**TASK REQUIREMENTS**
Count, in the entries, the lines with "part". Answer with the number only.

[Scenes as source code]
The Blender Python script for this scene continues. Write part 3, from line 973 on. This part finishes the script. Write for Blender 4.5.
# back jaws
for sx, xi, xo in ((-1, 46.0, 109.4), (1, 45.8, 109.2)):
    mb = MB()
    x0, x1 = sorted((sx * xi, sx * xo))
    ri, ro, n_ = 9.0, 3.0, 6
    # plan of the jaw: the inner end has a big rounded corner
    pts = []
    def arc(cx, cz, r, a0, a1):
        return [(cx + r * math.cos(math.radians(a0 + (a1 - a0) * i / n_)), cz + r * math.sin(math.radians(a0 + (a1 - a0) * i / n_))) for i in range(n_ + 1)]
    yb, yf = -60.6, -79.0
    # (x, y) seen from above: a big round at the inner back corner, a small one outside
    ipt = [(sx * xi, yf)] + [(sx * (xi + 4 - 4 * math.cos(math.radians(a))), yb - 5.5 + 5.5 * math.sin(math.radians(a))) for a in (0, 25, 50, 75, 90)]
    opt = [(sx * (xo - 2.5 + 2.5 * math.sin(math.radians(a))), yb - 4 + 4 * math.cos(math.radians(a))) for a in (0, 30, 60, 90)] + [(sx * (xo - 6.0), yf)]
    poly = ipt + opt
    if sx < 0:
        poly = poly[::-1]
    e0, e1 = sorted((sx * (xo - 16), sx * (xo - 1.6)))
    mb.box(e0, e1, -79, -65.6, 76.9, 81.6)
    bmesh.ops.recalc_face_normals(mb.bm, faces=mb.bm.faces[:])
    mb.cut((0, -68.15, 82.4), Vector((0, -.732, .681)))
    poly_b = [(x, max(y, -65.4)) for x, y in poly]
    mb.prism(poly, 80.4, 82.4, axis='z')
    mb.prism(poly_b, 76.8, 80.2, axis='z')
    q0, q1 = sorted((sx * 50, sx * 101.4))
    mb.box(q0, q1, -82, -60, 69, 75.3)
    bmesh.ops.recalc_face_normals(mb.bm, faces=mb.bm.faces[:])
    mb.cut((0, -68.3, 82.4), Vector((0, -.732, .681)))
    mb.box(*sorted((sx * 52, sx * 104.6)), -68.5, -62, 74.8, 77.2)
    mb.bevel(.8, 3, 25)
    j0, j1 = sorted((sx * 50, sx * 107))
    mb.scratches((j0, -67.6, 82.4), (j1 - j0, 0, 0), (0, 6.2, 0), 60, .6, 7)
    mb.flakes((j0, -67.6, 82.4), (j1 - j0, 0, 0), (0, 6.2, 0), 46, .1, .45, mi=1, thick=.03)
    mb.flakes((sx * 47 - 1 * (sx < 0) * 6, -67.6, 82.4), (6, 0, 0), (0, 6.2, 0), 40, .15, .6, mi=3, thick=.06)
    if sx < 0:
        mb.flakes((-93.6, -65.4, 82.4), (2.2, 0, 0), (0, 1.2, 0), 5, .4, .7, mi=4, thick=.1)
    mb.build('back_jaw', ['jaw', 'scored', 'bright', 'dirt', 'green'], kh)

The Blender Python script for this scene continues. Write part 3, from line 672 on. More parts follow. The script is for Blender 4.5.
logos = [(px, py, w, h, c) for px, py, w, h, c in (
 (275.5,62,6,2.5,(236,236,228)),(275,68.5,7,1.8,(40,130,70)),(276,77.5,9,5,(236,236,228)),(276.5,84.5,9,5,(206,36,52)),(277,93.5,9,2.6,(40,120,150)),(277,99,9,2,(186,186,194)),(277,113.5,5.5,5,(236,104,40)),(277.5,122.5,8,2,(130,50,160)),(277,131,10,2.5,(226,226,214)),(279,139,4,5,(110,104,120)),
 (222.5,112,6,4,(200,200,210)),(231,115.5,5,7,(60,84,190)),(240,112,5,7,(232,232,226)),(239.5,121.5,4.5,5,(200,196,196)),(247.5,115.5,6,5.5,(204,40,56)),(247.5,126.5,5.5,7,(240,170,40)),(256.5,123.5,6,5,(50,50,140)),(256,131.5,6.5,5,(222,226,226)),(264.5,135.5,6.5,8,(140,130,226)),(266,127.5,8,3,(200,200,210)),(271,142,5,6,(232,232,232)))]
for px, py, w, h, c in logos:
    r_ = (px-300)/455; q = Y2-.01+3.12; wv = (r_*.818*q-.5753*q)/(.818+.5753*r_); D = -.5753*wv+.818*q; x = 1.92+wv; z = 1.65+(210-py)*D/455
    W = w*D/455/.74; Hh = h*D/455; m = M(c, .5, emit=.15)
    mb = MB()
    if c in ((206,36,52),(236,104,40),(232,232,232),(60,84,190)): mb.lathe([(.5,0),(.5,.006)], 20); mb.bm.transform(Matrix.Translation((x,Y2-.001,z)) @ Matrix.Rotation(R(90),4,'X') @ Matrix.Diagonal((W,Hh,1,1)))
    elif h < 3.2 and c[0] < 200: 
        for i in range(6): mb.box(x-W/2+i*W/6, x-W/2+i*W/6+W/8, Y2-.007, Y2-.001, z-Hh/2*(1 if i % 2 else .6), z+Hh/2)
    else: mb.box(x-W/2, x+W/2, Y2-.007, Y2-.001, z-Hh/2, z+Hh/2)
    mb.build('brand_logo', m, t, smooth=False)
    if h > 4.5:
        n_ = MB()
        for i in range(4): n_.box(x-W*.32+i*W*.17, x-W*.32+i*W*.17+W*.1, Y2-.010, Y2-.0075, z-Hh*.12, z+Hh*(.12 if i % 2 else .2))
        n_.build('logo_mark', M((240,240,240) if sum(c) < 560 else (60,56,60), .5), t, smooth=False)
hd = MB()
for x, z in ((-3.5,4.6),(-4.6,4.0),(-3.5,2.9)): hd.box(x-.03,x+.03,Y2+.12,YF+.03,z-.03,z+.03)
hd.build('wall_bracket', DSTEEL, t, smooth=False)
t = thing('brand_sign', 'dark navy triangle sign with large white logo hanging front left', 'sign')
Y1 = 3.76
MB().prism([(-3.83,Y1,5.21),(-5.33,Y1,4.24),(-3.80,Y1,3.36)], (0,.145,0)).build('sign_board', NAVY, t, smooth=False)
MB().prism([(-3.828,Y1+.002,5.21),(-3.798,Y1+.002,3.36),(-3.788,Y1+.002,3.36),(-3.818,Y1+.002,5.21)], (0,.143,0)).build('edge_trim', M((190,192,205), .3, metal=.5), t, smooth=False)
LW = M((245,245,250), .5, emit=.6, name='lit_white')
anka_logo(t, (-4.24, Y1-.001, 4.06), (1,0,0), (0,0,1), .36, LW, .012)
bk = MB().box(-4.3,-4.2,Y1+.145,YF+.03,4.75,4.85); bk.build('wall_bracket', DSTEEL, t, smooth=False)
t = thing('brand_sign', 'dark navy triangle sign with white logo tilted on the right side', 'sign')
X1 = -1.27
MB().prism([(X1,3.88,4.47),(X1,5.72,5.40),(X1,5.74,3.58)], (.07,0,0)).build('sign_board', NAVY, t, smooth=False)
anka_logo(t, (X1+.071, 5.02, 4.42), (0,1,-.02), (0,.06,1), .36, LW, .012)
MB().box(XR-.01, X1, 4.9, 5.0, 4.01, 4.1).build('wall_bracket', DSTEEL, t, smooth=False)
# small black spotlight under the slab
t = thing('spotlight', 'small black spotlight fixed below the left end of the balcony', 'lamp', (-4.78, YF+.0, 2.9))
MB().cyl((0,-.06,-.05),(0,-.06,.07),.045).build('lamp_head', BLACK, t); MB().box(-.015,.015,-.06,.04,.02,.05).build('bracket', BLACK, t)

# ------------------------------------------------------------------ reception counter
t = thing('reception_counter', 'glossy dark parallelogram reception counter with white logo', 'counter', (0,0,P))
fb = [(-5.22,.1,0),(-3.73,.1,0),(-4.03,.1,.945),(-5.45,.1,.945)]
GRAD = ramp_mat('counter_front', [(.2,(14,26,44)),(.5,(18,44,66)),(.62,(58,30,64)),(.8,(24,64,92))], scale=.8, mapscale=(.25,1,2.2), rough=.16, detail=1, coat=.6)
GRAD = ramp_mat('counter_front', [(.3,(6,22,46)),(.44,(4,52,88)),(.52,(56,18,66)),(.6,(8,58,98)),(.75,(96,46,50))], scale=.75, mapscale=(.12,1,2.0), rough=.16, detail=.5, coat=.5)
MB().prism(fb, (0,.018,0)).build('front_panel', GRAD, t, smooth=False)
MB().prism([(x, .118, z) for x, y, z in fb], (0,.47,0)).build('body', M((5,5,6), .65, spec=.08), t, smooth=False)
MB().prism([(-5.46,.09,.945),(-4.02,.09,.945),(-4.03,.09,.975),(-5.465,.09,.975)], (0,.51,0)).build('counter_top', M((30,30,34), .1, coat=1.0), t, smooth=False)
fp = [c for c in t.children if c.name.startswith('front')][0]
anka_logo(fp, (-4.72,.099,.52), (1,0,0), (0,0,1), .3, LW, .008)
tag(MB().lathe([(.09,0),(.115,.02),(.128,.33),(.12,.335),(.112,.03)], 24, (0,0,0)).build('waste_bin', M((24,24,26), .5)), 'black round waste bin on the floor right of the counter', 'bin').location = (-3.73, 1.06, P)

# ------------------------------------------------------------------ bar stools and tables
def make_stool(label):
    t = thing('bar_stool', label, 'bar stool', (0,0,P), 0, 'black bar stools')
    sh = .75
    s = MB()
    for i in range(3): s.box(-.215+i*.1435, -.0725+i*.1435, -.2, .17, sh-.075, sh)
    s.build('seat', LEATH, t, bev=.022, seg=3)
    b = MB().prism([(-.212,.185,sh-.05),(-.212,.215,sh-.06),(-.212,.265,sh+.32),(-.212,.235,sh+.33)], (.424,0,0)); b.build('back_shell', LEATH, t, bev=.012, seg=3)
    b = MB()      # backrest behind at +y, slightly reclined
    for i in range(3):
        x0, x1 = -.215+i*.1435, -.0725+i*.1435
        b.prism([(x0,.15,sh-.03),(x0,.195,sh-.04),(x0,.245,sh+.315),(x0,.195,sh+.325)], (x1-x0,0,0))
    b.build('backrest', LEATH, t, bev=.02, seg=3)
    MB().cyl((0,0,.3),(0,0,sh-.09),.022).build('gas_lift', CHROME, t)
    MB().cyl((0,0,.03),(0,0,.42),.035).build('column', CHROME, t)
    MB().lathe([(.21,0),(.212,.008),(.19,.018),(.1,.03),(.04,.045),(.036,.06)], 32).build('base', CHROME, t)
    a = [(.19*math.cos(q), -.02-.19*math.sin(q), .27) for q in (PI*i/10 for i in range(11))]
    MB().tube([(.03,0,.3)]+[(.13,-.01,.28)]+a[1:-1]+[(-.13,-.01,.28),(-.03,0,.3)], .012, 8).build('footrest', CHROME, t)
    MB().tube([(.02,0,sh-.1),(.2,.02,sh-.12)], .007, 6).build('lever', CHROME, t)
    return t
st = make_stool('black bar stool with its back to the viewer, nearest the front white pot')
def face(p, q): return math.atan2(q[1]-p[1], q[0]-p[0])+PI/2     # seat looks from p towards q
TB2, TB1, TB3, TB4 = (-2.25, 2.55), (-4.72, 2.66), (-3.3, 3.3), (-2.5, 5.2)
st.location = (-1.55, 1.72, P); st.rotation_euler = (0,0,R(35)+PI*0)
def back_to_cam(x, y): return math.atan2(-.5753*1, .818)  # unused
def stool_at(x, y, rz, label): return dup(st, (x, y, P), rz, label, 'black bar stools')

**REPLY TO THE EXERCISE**
2